La voilà donc, ministre du Budget. Pas toujours facile d’expliquer aux gens en quoi consiste son travail. Mais fondamentalement, cela n’a rien changé dans ses relations avec ses amis, ses voisins. “Ce qui me construit, ce sont les échanges, les rencontres. Ce n’est pas ma fonction qui me définit. Je ne me sens pas ministre du Budget. J’exerce une fonction de ministre. Un jour, je pourrais faire autre chose bien sûr.”
Il n’empêche : son nom est régulièrement cité par les observateurs de la vie politique qui, dans leurs analyses, répètent qu’elle aura sans doute, un jour, un rôle de premier plan à jouer dans son parti, voire au gouvernement. La réponse est prudente. “Ce que je veux avant tout, c’est être utile à mon pays.” Plus prudent que ça…
Musique à fond dans le garage
En ce début d’été, la vie de ministre dans un gouvernement d’affaires courantes est plus calme. Parfois, c’est le délire. Comment faire, alors, pour se détendre ? “Je fais de la gym dans mon garage. Je pousse les vélos, les sacs de hockey, je déroule mon tapis, je mets la musique à fond. Et je bouge, je danse. Ou alors, je prends mon vélo et je pars pendant deux heures en forêt de Soignes et plus loin encore.”

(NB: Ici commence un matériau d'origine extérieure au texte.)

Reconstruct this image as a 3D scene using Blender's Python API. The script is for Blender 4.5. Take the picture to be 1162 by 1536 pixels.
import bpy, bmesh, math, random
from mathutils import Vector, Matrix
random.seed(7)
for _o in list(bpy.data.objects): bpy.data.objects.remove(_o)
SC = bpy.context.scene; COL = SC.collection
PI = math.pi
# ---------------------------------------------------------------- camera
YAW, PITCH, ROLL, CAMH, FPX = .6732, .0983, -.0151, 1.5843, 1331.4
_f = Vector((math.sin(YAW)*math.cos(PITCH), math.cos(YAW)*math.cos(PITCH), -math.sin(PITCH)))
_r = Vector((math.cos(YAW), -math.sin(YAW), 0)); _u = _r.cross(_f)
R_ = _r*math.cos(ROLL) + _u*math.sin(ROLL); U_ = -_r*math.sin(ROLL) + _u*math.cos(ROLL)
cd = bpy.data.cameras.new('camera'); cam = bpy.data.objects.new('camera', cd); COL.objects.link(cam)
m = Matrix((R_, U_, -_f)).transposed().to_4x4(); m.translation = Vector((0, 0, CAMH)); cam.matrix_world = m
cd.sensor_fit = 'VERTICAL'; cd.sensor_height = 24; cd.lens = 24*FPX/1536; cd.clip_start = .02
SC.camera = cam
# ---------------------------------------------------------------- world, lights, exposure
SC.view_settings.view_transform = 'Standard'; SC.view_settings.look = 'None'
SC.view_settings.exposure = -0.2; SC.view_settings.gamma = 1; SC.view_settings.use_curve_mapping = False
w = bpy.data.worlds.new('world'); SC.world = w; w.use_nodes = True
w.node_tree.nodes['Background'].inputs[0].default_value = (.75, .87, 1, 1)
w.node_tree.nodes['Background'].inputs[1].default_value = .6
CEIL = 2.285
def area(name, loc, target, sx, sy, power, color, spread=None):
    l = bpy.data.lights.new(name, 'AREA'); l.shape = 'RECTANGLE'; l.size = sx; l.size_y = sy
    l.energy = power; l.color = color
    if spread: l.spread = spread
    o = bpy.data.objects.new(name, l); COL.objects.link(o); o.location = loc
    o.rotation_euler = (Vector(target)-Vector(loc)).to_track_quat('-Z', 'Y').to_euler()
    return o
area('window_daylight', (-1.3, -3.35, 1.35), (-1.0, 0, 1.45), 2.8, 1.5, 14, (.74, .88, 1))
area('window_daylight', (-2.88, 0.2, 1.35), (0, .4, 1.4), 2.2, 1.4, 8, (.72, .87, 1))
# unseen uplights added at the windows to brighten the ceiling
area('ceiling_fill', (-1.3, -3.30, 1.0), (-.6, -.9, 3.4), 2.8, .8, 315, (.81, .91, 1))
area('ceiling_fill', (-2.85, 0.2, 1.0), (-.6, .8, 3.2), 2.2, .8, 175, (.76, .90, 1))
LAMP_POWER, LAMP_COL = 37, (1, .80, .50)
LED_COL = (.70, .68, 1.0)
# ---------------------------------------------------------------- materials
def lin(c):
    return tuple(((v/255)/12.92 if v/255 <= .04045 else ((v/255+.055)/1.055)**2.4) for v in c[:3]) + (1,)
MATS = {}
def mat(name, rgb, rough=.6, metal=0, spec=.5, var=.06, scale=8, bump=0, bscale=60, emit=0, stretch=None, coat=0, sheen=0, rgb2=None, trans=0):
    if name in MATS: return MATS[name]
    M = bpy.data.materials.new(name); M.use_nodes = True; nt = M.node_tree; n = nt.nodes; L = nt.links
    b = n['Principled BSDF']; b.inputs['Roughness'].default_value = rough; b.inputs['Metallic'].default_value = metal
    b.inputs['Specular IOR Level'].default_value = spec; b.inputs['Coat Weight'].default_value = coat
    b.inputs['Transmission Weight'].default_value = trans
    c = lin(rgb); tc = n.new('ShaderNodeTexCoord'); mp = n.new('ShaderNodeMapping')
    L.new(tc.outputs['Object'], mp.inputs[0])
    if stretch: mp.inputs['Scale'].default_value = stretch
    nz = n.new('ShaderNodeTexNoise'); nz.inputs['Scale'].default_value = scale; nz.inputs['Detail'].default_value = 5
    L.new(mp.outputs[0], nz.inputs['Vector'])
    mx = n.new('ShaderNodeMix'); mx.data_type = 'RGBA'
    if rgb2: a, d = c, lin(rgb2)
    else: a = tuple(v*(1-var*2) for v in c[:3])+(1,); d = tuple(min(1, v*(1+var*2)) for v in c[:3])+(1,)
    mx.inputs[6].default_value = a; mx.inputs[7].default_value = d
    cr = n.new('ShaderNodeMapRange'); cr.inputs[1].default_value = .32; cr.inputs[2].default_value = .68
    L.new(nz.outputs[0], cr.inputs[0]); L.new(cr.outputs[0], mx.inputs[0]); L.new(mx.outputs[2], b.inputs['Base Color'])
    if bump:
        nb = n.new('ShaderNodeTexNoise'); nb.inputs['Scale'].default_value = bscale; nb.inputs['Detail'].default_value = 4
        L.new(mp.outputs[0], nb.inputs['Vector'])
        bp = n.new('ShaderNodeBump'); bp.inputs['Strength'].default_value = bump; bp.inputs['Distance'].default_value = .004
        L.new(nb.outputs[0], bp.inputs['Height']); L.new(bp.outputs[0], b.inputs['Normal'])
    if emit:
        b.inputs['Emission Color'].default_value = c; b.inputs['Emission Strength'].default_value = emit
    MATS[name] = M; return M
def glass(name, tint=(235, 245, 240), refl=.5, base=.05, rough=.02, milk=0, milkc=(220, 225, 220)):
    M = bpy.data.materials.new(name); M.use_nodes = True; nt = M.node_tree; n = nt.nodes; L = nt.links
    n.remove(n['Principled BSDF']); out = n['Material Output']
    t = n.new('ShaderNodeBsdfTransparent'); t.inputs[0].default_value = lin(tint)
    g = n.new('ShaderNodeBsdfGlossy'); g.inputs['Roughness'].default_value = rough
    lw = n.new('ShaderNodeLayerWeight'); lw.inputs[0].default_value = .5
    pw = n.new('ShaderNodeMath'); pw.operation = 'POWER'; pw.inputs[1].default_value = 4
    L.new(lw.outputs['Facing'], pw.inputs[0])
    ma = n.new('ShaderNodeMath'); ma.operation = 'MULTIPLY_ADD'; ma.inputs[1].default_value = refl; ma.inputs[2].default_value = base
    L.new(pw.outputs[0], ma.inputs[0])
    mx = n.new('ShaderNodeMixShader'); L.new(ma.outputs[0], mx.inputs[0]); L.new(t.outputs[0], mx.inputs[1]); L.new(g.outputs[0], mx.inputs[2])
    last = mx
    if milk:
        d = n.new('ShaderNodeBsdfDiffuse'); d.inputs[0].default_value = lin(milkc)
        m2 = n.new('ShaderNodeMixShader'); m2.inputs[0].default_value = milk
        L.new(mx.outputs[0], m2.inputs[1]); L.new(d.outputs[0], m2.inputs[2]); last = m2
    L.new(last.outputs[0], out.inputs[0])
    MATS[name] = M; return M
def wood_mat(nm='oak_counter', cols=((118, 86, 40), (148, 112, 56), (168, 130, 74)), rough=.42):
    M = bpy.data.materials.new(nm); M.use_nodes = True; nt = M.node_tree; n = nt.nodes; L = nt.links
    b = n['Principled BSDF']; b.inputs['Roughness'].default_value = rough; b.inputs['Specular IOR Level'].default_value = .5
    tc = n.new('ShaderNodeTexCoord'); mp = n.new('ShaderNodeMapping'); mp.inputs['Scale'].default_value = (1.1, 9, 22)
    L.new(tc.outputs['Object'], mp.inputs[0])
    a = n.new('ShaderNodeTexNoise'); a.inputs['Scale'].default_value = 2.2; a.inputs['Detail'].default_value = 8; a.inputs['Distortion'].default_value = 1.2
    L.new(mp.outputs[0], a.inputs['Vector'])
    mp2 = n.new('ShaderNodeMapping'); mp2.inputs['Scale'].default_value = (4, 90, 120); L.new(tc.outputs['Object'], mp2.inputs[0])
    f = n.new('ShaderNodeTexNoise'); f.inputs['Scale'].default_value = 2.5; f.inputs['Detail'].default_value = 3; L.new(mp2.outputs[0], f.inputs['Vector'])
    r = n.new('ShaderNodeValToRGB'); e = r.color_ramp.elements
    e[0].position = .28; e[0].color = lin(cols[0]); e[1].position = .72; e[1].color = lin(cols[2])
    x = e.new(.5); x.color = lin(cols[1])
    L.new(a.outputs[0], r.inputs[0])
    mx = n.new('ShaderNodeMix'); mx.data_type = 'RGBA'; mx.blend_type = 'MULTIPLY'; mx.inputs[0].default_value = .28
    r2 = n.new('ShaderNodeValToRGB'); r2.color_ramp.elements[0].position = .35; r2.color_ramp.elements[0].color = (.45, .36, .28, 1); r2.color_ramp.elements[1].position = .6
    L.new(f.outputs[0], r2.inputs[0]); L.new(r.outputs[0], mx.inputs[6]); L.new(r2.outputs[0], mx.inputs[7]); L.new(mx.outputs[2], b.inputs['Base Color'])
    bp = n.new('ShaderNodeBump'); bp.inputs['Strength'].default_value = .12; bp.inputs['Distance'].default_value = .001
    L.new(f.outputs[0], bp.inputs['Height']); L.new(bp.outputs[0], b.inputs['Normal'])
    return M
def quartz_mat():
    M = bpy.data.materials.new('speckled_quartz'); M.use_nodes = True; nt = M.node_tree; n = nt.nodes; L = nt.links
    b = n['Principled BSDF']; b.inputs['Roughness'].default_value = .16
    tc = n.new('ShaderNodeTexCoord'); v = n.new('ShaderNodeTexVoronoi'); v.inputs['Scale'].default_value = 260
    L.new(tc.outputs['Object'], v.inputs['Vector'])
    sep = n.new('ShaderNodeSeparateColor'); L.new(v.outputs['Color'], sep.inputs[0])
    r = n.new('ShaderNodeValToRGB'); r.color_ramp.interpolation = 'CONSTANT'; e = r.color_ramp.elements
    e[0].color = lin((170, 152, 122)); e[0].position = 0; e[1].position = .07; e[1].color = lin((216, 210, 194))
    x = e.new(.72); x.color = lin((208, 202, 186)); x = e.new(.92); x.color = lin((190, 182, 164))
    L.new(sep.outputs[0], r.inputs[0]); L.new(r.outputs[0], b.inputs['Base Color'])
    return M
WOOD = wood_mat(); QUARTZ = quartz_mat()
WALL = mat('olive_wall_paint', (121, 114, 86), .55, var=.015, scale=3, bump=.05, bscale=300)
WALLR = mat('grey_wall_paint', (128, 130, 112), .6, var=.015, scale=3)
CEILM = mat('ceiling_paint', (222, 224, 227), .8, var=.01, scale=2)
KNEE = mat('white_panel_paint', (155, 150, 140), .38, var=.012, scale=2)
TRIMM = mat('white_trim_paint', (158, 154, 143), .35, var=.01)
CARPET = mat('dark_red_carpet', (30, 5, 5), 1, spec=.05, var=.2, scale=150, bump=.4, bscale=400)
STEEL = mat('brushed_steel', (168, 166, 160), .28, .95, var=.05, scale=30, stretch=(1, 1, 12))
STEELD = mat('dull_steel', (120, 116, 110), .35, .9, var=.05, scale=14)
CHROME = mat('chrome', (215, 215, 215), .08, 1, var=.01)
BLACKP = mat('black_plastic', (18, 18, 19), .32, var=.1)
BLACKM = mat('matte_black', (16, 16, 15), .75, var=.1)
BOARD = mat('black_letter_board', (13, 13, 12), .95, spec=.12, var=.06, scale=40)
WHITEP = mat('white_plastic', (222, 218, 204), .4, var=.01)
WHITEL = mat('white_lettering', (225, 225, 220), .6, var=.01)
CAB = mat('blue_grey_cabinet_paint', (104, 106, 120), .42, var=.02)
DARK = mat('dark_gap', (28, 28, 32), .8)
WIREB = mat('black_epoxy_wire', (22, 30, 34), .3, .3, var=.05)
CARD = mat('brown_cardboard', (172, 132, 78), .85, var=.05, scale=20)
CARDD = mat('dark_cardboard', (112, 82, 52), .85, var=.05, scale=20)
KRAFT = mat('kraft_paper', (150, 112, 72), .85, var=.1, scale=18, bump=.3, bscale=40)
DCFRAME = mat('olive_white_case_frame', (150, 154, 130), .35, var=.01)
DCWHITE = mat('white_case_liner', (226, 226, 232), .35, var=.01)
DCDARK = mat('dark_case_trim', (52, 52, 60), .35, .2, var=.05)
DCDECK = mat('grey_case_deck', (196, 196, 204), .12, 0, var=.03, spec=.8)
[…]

Le calme, le repos, le ressourcement, c’est aussi à la mer du Nord, plutôt l’hiver, qu’elle le trouve. Ou alors tout simplement devant sa cheminée où le feu crépite, à fredonner des musiques, à papoter, à refaire le monde. Le monde de Sophie.
“Devenir ministre est une décision que j’ai prise en famille parce que je me doutais que cela aurait de fortes implications sur notre vie. Mon mari m’y a encouragée.”